Return each line of the data below verbatim; pictures are to be left out.

* Source data:
[Begin]
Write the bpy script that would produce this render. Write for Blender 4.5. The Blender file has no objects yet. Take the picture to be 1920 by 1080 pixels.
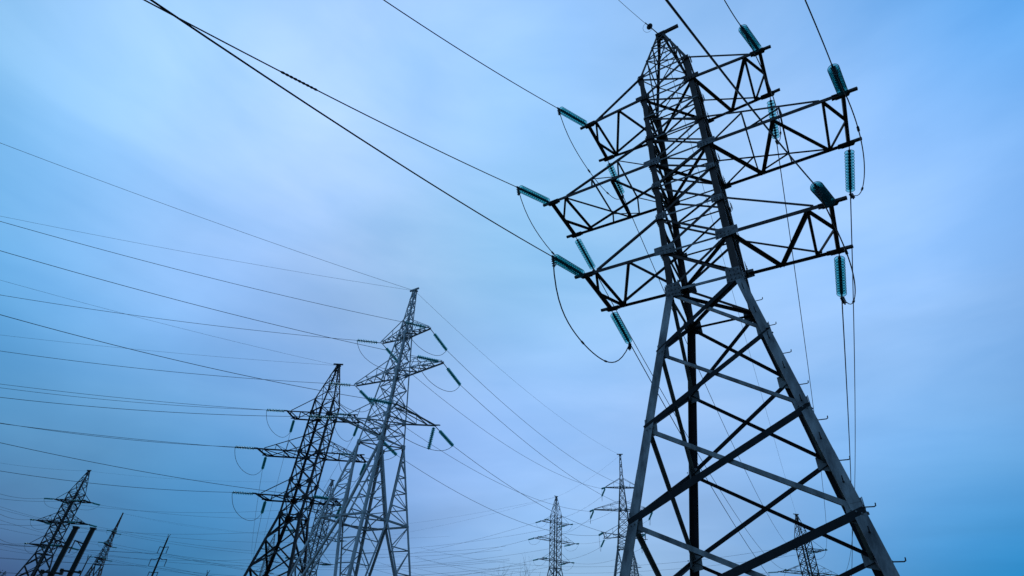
import bpy, bmesh, math, random
from mathutils import Vector, Matrix

# ---------------------------------------------------------------- camera, sky, light, exposure
scene = bpy.context.scene
COL = scene.collection
random.seed(7)
V = Vector

cam_d = bpy.data.cameras.new('camera')
cam = bpy.data.objects.new('camera', cam_d)
COL.objects.link(cam)
scene.camera = cam
cam_d.sensor_width = 36.0
cam_d.lens = 974.1 / 1920 * 36.0
cam_d.clip_end = 6000
cam_d.clip_start = 0.05
YAW, PITCH, ROLL = -0.592, 0.628, 0.083
fw = V((math.sin(YAW) * math.cos(PITCH), math.cos(YAW) * math.cos(PITCH), math.sin(PITCH)))
rt = V((math.cos(YAW), -math.sin(YAW), 0))
up = rt.cross(fw)
r2 = rt * math.cos(ROLL) + up * math.sin(ROLL)
u2 = up * math.cos(ROLL) - rt * math.sin(ROLL)
m = Matrix((r2, u2, -fw)).transposed().to_4x4()
m.translation = V((1.776, -12.212, 1.6))
cam.matrix_world = m

scene.view_settings.view_transform = 'Standard'
scene.view_settings.look = 'None'
scene.view_settings.exposure = 0.0
scene.view_settings.gamma = 1.0

SUN_EL, SUN_AZ = math.radians(24), math.radians(-40)      # low sun hidden behind the clouds, ahead of the camera
world = bpy.data.worlds.new('World')
scene.world = world
world.use_nodes = True
wt = world.node_tree
wt.nodes.clear()
def wn(t, **k):
    n = wt.nodes.new(t)
    for a, b in k.items(): setattr(n, a, b)
    return n
wl = wt.links.new
out = wn('ShaderNodeOutputWorld'); bg = wn('ShaderNodeBackground')
bg.inputs['Strength'].default_value = 0.1
wl(bg.outputs[0], out.inputs['Surface'])
sky = wn('ShaderNodeTexSky', sky_type='NISHITA', sun_disc=False, sun_elevation=SUN_EL, sun_rotation=SUN_AZ)
tc = wn('ShaderNodeTexCoord')
# broad banks of cloud: direction in the world, spread, radiance
LOBES = [
  ((0.139, 0.986, 0.097), 14, (-0.198, -0.036, 0.115)),
  ((-0.938, 0.155, 0.312), 14, (-0.125, 0.017, 0.175)),
  ((-0.952, 0.304, 0.049), 30, (0.045, -0.225, -0.25)),
  ((0.366, 0.589, 0.721), 14, (-0.25, 0.061, 0.507)),
  ((-0.903, 0.413, 0.119), 20, (-0.138, 0.105, 0.167)),
  ((-0.489, 0.865, 0.11), 20, (-0.099, 0.106, -0.151)),
  ((-0.65, 0.09, 0.754), 10, (0.276, 0.344, 0.584)),
  ((-0.291, 0.445, 0.847), 8, (0.081, 0.359, 0.751)),
  ((0.174, 0.725, 0.667), 8, (0.42, 0.218, 0.0)),
  ((-0.615, 0.438, 0.656), 8, (0.236, -0.05, -0.25)),
  ((-0.524, 0.82, 0.228), 14, (0.302, 0.155, 0.699)),
  ((0.103, 0.888, 0.449), 12, (0.066, 0.262, 0.578)),
  ((-0.855, 0.311, 0.415), 16, (0.159, 0.086, 0.258)),
  ((-0.799, 0.085, 0.595), 12, (-0.052, 0.158, 0.159)),
  ((-0.527, 0.689, 0.497), 10, (-0.237, 0.083, 0.054)),
  ((-0.947, 0.271, 0.174), 40, (0.09, 0.148, 0.068)),
  ((-0.237, 0.951, 0.198), 12, (0.161, 0.118, 0.102)),
  ((0.0, -0.75, 0.66), 3, (0.13, 0.30, 0.55)),
]
BASE = (0.02, 0.05, 0.09)
acc = None
for d, k, c in LOBES:
    dot = wn('ShaderNodeVectorMath', operation='DOT_PRODUCT'); dot.inputs[1].default_value = d
    wl(tc.outputs['Generated'], dot.inputs[0])
    ma = wn('ShaderNodeMath', operation='MULTIPLY_ADD'); ma.inputs[1].default_value = k; ma.inputs[2].default_value = -k
    wl(dot.outputs['Value'], ma.inputs[0])
    ex = wn('ShaderNodeMath', operation='EXPONENT'); wl(ma.outputs[0], ex.inputs[0])
    sc = wn('ShaderNodeVectorMath', operation='SCALE'); sc.inputs[0].default_value = [x * 10 for x in c]
    wl(ex.outputs[0], sc.inputs['Scale'])
    ad = wn('ShaderNodeVectorMath', operation='ADD')
    if acc is None: ad.inputs[0].default_value = [x * 10 for x in BASE]
    else: wl(acc.outputs[0], ad.inputs[0])
    wl(sc.outputs[0], ad.inputs[1]); acc = ad
# soft streaks in the cloud: the direction projected on a flat cloud deck
sep = wn('ShaderNodeSeparateXYZ'); wl(tc.outputs['Generated'], sep.inputs[0])
zz = wn('ShaderNodeMath', operation='MAXIMUM'); zz.inputs[1].default_value = 0.0; wl(sep.outputs['Z'], zz.inputs[0])
zp = wn('ShaderNodeMath', operation='ADD'); zp.inputs[1].default_value = 0.16; wl(zz.outputs[0], zp.inputs[0])
dx = wn('ShaderNodeMath', operation='DIVIDE'); wl(sep.outputs['X'], dx.inputs[0]); wl(zp.outputs[0], dx.inputs[1])
dy = wn('ShaderNodeMath', operation='DIVIDE'); wl(sep.outputs['Y'], dy.inputs[0]); wl(zp.outputs[0], dy.inputs[1])
cmb = wn('ShaderNodeCombineXYZ'); wl(dx.outputs[0], cmb.inputs['X']); wl(dy.outputs[0], cmb.inputs['Y'])
mpg = wn('ShaderNodeMapping'); mpg.inputs['Rotation'].default_value = (0, 0, 0.7); mpg.inputs['Scale'].default_value = (0.55, 1.1, 1)
wl(cmb.outputs[0], mpg.inputs['Vector'])
nz = wn('ShaderNodeTexNoise'); nz.inputs['Scale'].default_value = 1.1; nz.inputs['Detail'].default_value = 4.5
nz.inputs['Roughness'].default_value = 0.5; nz.inputs['Distortion'].default_value = 0.5
wl(mpg.outputs[0], nz.inputs['Vector'])
mr = wn('ShaderNodeMapRange'); mr.inputs['From Min'].default_value = 0.3; mr.inputs['From Max'].default_value = 0.7
mr.inputs['To Min'].default_value = 0.91; mr.inputs['To Max'].default_value = 1.09
wl(nz.outputs['Fac'], mr.inputs['Value'])
clampv = wn('ShaderNodeVectorMath', operation='MAXIMUM'); clampv.inputs[1].default_value = (0.2, 0.4, 0.8); wl(acc.outputs[0], clampv.inputs[0])
ml0 = wn('ShaderNodeVectorMath', operation='SCALE'); wl(clampv.outputs[0], ml0.inputs[0]); wl(mr.outputs[0], ml0.inputs['Scale'])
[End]
* Response to this exercise:
Write the bpy script that would produce this render. Write for Blender 4.5. The Blender file has no objects yet. Take the picture to be 1920 by 1080 pixels.
import bpy, bmesh, math, random
from mathutils import Vector, Matrix

# ---------------------------------------------------------------- camera, sky, light, exposure
scene = bpy.context.scene
COL = scene.collection
random.seed(7)
V = Vector

cam_d = bpy.data.cameras.new('camera')
cam = bpy.data.objects.new('camera', cam_d)
COL.objects.link(cam)
scene.camera = cam
cam_d.sensor_width = 36.0
cam_d.lens = 974.1 / 1920 * 36.0
cam_d.clip_end = 6000
cam_d.clip_start = 0.05
YAW, PITCH, ROLL = -0.592, 0.628, 0.083
fw = V((math.sin(YAW) * math.cos(PITCH), math.cos(YAW) * math.cos(PITCH), math.sin(PITCH)))
rt = V((math.cos(YAW), -math.sin(YAW), 0))
up = rt.cross(fw)
r2 = rt * math.cos(ROLL) + up * math.sin(ROLL)
u2 = up * math.cos(ROLL) - rt * math.sin(ROLL)
m = Matrix((r2, u2, -fw)).transposed().to_4x4()
m.translation = V((1.776, -12.212, 1.6))
cam.matrix_world = m

scene.view_settings.view_transform = 'Standard'
scene.view_settings.look = 'None'
scene.view_settings.exposure = 0.0
scene.view_settings.gamma = 1.0

SUN_EL, SUN_AZ = math.radians(24), math.radians(-40)      # low sun hidden behind the clouds, ahead of the camera
world = bpy.data.worlds.new('World')
scene.world = world
world.use_nodes = True
wt = world.node_tree
wt.nodes.clear()
def wn(t, **k):
    n = wt.nodes.new(t)
    for a, b in k.items(): setattr(n, a, b)
    return n
wl = wt.links.new
out = wn('ShaderNodeOutputWorld'); bg = wn('ShaderNodeBackground')
bg.inputs['Strength'].default_value = 0.1
wl(bg.outputs[0], out.inputs['Surface'])
sky = wn('ShaderNodeTexSky', sky_type='NISHITA', sun_disc=False, sun_elevation=SUN_EL, sun_rotation=SUN_AZ)
tc = wn('ShaderNodeTexCoord')
# broad banks of cloud: direction in the world, spread, radiance
LOBES = [
  ((0.139, 0.986, 0.097), 14, (-0.198, -0.036, 0.115)),
  ((-0.938, 0.155, 0.312), 14, (-0.125, 0.017, 0.175)),
  ((-0.952, 0.304, 0.049), 30, (0.045, -0.225, -0.25)),
  ((0.366, 0.589, 0.721), 14, (-0.25, 0.061, 0.507)),
  ((-0.903, 0.413, 0.119), 20, (-0.138, 0.105, 0.167)),
  ((-0.489, 0.865, 0.11), 20, (-0.099, 0.106, -0.151)),
  ((-0.65, 0.09, 0.754), 10, (0.276, 0.344, 0.584)),
  ((-0.291, 0.445, 0.847), 8, (0.081, 0.359, 0.751)),
  ((0.174, 0.725, 0.667), 8, (0.42, 0.218, 0.0)),
  ((-0.615, 0.438, 0.656), 8, (0.236, -0.05, -0.25)),
  ((-0.524, 0.82, 0.228), 14, (0.302, 0.155, 0.699)),
  ((0.103, 0.888, 0.449), 12, (0.066, 0.262, 0.578)),
  ((-0.855, 0.311, 0.415), 16, (0.159, 0.086, 0.258)),
  ((-0.799, 0.085, 0.595), 12, (-0.052, 0.158, 0.159)),
  ((-0.527, 0.689, 0.497), 10, (-0.237, 0.083, 0.054)),
  ((-0.947, 0.271, 0.174), 40, (0.09, 0.148, 0.068)),
  ((-0.237, 0.951, 0.198), 12, (0.161, 0.118, 0.102)),
  ((0.0, -0.75, 0.66), 3, (0.13, 0.30, 0.55)),
]
BASE = (0.02, 0.05, 0.09)
acc = None
for d, k, c in LOBES:
    dot = wn('ShaderNodeVectorMath', operation='DOT_PRODUCT'); dot.inputs[1].default_value = d
    wl(tc.outputs['Generated'], dot.inputs[0])
    ma = wn('ShaderNodeMath', operation='MULTIPLY_ADD'); ma.inputs[1].default_value = k; ma.inputs[2].default_value = -k
    wl(dot.outputs['Value'], ma.inputs[0])
    ex = wn('ShaderNodeMath', operation='EXPONENT'); wl(ma.outputs[0], ex.inputs[0])
    sc = wn('ShaderNodeVectorMath', operation='SCALE'); sc.inputs[0].default_value = [x * 10 for x in c]
    wl(ex.outputs[0], sc.inputs['Scale'])
    ad = wn('ShaderNodeVectorMath', operation='ADD')
    if acc is None: ad.inputs[0].default_value = [x * 10 for x in BASE]
    else: wl(acc.outputs[0], ad.inputs[0])
    wl(sc.outputs[0], ad.inputs[1]); acc = ad
# soft streaks in the cloud: the direction projected on a flat cloud deck
sep = wn('ShaderNodeSeparateXYZ'); wl(tc.outputs['Generated'], sep.inputs[0])
zz = wn('ShaderNodeMath', operation='MAXIMUM'); zz.inputs[1].default_value = 0.0; wl(sep.outputs['Z'], zz.inputs[0])
zp = wn('ShaderNodeMath', operation='ADD'); zp.inputs[1].default_value = 0.16; wl(zz.outputs[0], zp.inputs[0])
dx = wn('ShaderNodeMath', operation='DIVIDE'); wl(sep.outputs['X'], dx.inputs[0]); wl(zp.outputs[0], dx.inputs[1])
dy = wn('ShaderNodeMath', operation='DIVIDE'); wl(sep.outputs['Y'], dy.inputs[0]); wl(zp.outputs[0], dy.inputs[1])
cmb = wn('ShaderNodeCombineXYZ'); wl(dx.outputs[0], cmb.inputs['X']); wl(dy.outputs[0], cmb.inputs['Y'])
mpg = wn('ShaderNodeMapping'); mpg.inputs['Rotation'].default_value = (0, 0, 0.7); mpg.inputs['Scale'].default_value = (0.55, 1.1, 1)
wl(cmb.outputs[0], mpg.inputs['Vector'])
nz = wn('ShaderNodeTexNoise'); nz.inputs['Scale'].default_value = 1.1; nz.inputs['Detail'].default_value = 4.5
nz.inputs['Roughness'].default_value = 0.5; nz.inputs['Distortion'].default_value = 0.5
wl(mpg.outputs[0], nz.inputs['Vector'])
mr = wn('ShaderNodeMapRange'); mr.inputs['From Min'].default_value = 0.3; mr.inputs['From Max'].default_value = 0.7
mr.inputs['To Min'].default_value = 0.91; mr.inputs['To Max'].default_value = 1.09
wl(nz.outputs['Fac'], mr.inputs['Value'])
clampv = wn('ShaderNodeVectorMath', operation='MAXIMUM'); clampv.inputs[1].default_value = (0.2, 0.4, 0.8); wl(acc.outputs[0], clampv.inputs[0])
ml0 = wn('ShaderNodeVectorMath', operation='SCALE'); wl(clampv.outputs[0], ml0.inputs[0]); wl(mr.outputs[0], ml0.inputs['Scale'])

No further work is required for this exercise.